The Lost and Found box itself was recently replaced. The former one was a sad looking affair - worn cardboard, fraying and torn on the edges. Perusing the contents never failed to arouse in me a melancholy sense of the impermanence of belongings. Yesterday someone owned a pair of sunglasses, now they are “lost.”
Last year, I left Flat Rock and returned to the state where my children were born and raised and where they still remain in their middle-aged lives. My husband had died, I was alone here without family, and it seemed the thing to do. But I left behind so very much - good friends, the mountains, Flat Rock Playhouse, the season-changing landscapes, the friendly faces that I knew personally in so many shops and restaurants, and even our delightful village Post Office. In other words, I left behind a life in a small town in a place so lovely that it is often likened to Paradise by residents and visitors alike.

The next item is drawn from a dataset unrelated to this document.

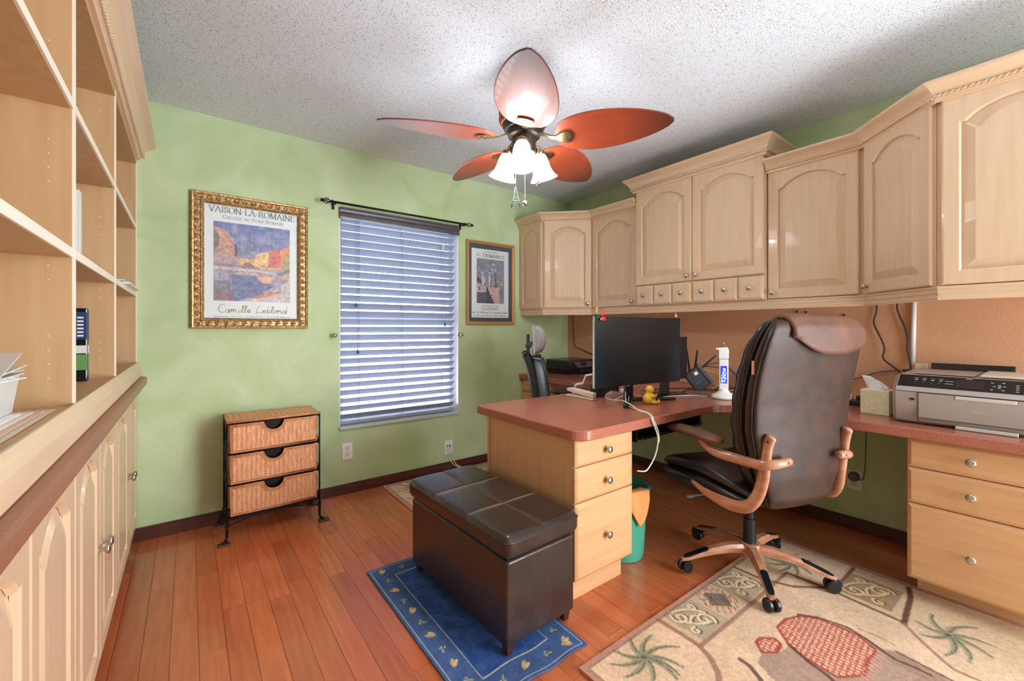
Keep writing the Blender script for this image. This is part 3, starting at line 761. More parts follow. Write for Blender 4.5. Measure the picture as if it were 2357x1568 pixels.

And so, after exactly one year, I returned. There were too many things left behind here that I could not replace as I would a lost pair of sunglasses.
Recently, this part of Appalachia experienced a devastating weather-related act of Nature named Hélène. Houses and other buildings were destroyed, their contents swept away in torrents of water. Roads were blocked by fallen trees. Electrical wires hung loosely, dangling over roads that were, in any event, impassable. Tree limbs and branches and leaves of all kinds littered the landscape.
Mud covered the entire area and, after it dried, left a sand-colored residue that looked dirty, unwashed, and out of place, especially after the sun returned and the leaves that had remained on the trees sported their bright yellow, orange and red Autumn colors in the same brilliance as in past years. The glorious colors of the maples and yellow birch and tulip poplars stood in stark contrast to the sand and mud and debris left behind by Hélène. The natural beauty seemed incongruous amidst the destruction and chaos visited upon the many lives that had been upended in a single day by Mother Nature.
Also left behind - on the curbs of neighborhoods fancy and not so fancy - were pieces of the lives that were being lived in the houses of our neighbors and in the shops of our local merchants. Mattresses, sofas, filing cabinets, carpeting, water heaters, insulation, wood furniture of all kinds, toys, clothing, tools, belongings of all sort that no longer belonged. Ruined items were piled high and spread out along entire streets, on sidewalks, next to tree trunks sawed into pieces, and intermingled with plastic bags full of who-knows-what.
Left behind, too, were the lives that will never be quite the same. Residents of the region have been forced to deal with the reality of what happened, contemplate the cause of it, and consider the disturbing prospect that it could happen again. Left behind was the sense of peace and serenity that we enjoyed here in these lovely foothills, or high up on the glorious mountains that were carved by the same force, albeit on a much grander scale, that brought us Hélène. Left behind was the security we had, a sort of wholeness in our being here, based on the belief that Mother Nature was perhaps fickle but never so unkind.
I had wanted to write about the box at The Park for some time - it intrigued me so - but it took Hélène to get me to do it. There had been so much left behind in my own life recently, and now in all of our lives. But there is a future, and last week I saw in the windows of many shops on Main Street in nearby Hendersonville a small poster that said simply, “It will all be OK.”
I went into one shop and asked about the poster, because I wanted to buy one, but was told that a very nice lady had made them and delivered them to the merchants on Main Street. I wonder who she is, just like I wonder about the owners of the things in the Lost and Found box at The Park. I am grateful to her, this unknown woman. Her posters brought to my mind the line, “It will be ok in the end. If it’s not ok, then this isn’t the end.”
Yes, there has been much left behind - in boxes, on the curbs of our hometowns, and in our lives. At the same time, I find comfort in the realization that there also remains much waiting to be found. It will all be OK.